▸ **Records with scene code**
= = = = = = =

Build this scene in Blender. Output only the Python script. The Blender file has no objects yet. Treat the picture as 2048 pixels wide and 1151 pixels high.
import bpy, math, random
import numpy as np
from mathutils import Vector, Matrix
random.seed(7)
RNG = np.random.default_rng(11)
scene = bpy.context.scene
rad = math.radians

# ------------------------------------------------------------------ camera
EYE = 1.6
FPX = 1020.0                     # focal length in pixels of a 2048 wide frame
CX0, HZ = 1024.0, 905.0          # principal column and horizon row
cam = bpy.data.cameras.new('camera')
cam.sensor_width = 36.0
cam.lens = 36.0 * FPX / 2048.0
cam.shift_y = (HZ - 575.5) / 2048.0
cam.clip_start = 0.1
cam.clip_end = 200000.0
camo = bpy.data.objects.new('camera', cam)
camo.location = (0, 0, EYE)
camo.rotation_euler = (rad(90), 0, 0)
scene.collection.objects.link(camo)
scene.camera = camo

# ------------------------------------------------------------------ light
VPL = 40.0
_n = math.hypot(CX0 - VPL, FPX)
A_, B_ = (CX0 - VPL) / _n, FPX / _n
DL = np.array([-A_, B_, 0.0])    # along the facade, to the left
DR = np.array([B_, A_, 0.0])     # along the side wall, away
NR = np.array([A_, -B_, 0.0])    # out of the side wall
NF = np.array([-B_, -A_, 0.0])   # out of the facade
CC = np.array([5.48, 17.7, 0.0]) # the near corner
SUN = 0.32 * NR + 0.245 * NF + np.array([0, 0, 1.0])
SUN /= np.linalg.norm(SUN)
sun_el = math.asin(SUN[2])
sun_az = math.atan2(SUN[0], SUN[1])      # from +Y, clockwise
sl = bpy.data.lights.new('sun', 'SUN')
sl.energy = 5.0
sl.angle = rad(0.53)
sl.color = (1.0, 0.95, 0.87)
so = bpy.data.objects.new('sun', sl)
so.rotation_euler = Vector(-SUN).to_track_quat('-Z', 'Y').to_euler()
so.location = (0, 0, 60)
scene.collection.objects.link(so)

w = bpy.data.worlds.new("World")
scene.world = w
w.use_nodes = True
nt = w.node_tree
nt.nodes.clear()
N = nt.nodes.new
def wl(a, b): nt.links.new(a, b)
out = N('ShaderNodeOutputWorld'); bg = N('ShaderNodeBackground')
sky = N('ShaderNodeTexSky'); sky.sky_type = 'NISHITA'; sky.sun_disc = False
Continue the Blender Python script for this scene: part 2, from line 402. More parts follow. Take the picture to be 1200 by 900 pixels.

= = = = = = =

▸ **To be done**
Quote the listing in full, please, keeping every line exact.

▸ **Solved exercise**
Build this scene in Blender. Output only the Python script. The Blender file has no objects yet. Treat the picture as 2048 pixels wide and 1151 pixels high.
import bpy, math, random
import numpy as np
from mathutils import Vector, Matrix
random.seed(7)
RNG = np.random.default_rng(11)
scene = bpy.context.scene
rad = math.radians

# ------------------------------------------------------------------ camera
EYE = 1.6
FPX = 1020.0                     # focal length in pixels of a 2048 wide frame
CX0, HZ = 1024.0, 905.0          # principal column and horizon row
cam = bpy.data.cameras.new('camera')
cam.sensor_width = 36.0
cam.lens = 36.0 * FPX / 2048.0
cam.shift_y = (HZ - 575.5) / 2048.0
cam.clip_start = 0.1
cam.clip_end = 200000.0
camo = bpy.data.objects.new('camera', cam)
camo.location = (0, 0, EYE)
camo.rotation_euler = (rad(90), 0, 0)
scene.collection.objects.link(camo)
scene.camera = camo

# ------------------------------------------------------------------ light
VPL = 40.0
_n = math.hypot(CX0 - VPL, FPX)
A_, B_ = (CX0 - VPL) / _n, FPX / _n
DL = np.array([-A_, B_, 0.0])    # along the facade, to the left
DR = np.array([B_, A_, 0.0])     # along the side wall, away
NR = np.array([A_, -B_, 0.0])    # out of the side wall
NF = np.array([-B_, -A_, 0.0])   # out of the facade
CC = np.array([5.48, 17.7, 0.0]) # the near corner
SUN = 0.32 * NR + 0.245 * NF + np.array([0, 0, 1.0])
SUN /= np.linalg.norm(SUN)
sun_el = math.asin(SUN[2])
sun_az = math.atan2(SUN[0], SUN[1])      # from +Y, clockwise
sl = bpy.data.lights.new('sun', 'SUN')
sl.energy = 5.0
sl.angle = rad(0.53)
sl.color = (1.0, 0.95, 0.87)
so = bpy.data.objects.new('sun', sl)
so.rotation_euler = Vector(-SUN).to_track_quat('-Z', 'Y').to_euler()
so.location = (0, 0, 60)
scene.collection.objects.link(so)

w = bpy.data.worlds.new("World")
scene.world = w
w.use_nodes = True
nt = w.node_tree
nt.nodes.clear()
N = nt.nodes.new
def wl(a, b): nt.links.new(a, b)
out = N('ShaderNodeOutputWorld'); bg = N('ShaderNodeBackground')
sky = N('ShaderNodeTexSky'); sky.sky_type = 'NISHITA'; sky.sun_disc = False
Continue the Blender Python script for this scene: part 2, from line 402. More parts follow. Take the picture to be 1200 by 900 pixels.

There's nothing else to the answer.